Un atteggiamento salvifico come quello contenuto nel prendersi cura di animali
abbandonati e quindi bisognosi diventa per chi è recluso un’occasione di
riscatto, un’esperienza relazionale fondamentale, un’occasione di conoscenza,
uno stimolo all’empatia, un ponte con la realtà esterna.
POSSIBILI
PROSPETTIVE
Allo stato attuale delle cose negli
istituti penitenziari della provincia di Milano il problema non viene giudicato
prioritario. Nel momento in cui lo divenisse, le strade percorribili sono
tante, basate su un impegno organizzativo variabile. Le forme diversificate in cui si può
esplicare il progetto Argo, di cui
Voghera e Brescia sono possibili esempi, danno molteplici
indicazioni. Un’altra ipotesi
percorribile è quella, che risulta essere già stata pensata, ma poi non
realizzata, di pensioni per animali domestici.

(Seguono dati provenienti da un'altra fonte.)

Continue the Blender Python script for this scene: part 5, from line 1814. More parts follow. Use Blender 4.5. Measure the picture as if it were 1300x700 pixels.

La possibilità che tutte queste soluzioni
comportano di offrire anche possibilità lavorative o durante la detenzione o
dopo la sua conclusione, non è certo da sottovalutare.
Non si possono poi dimenticare i casi in
cui per qualcuno l’ingresso in carcere comporta l’abbandono a sé stesso di un
proprio animale: nei limiti del realizzabile, l’ospitarlo in carcere sarebbe
salvifico per entrambi gli elementi della coppia.
In sintesi, credo che il punto di partenza
sia la consapevolezza del ruolo che gli animali rivestono nella vita degli
umani: da questa consapevolezza si può partire per lavorare, nella convinzione
che permettere a persone detenute di occuparsi di un animale, lungi dall’essere
privilegio o concessione sporadica, dovrebbe essere un progetto strutturato in
funzione dei risultati; dovrebbe essere considerato, nel quadro del trattamento
educativo, un potente strumento di realizzazione della personalità, in grado di
arginare la demotivazione radicale che con tanta facilità si instaura in
carcere e di rimettere in contatto con le proprie emozioni in un contesto che,
per sua stessa natura, tende ad impedire la libera espressione di bisogni e
desideri .
Che ricerca interessante e articolata...
RispondiEliminaMi è piaciuta molto.
Mi hai fatto venire in mente le Lettere dal carcere di Gramsci, quando descriveva con estrema minuzia i passerotti che andavano a trovarlo.
Paola Re
Grazie Paola. Hai ragione: bisognerebbe articolare il discorso con altri riferimenti, "a cura" di grossi personaggi che hanno vissuto il carcere sulla propria pelle ed hanno perciò molto da dire al proposito.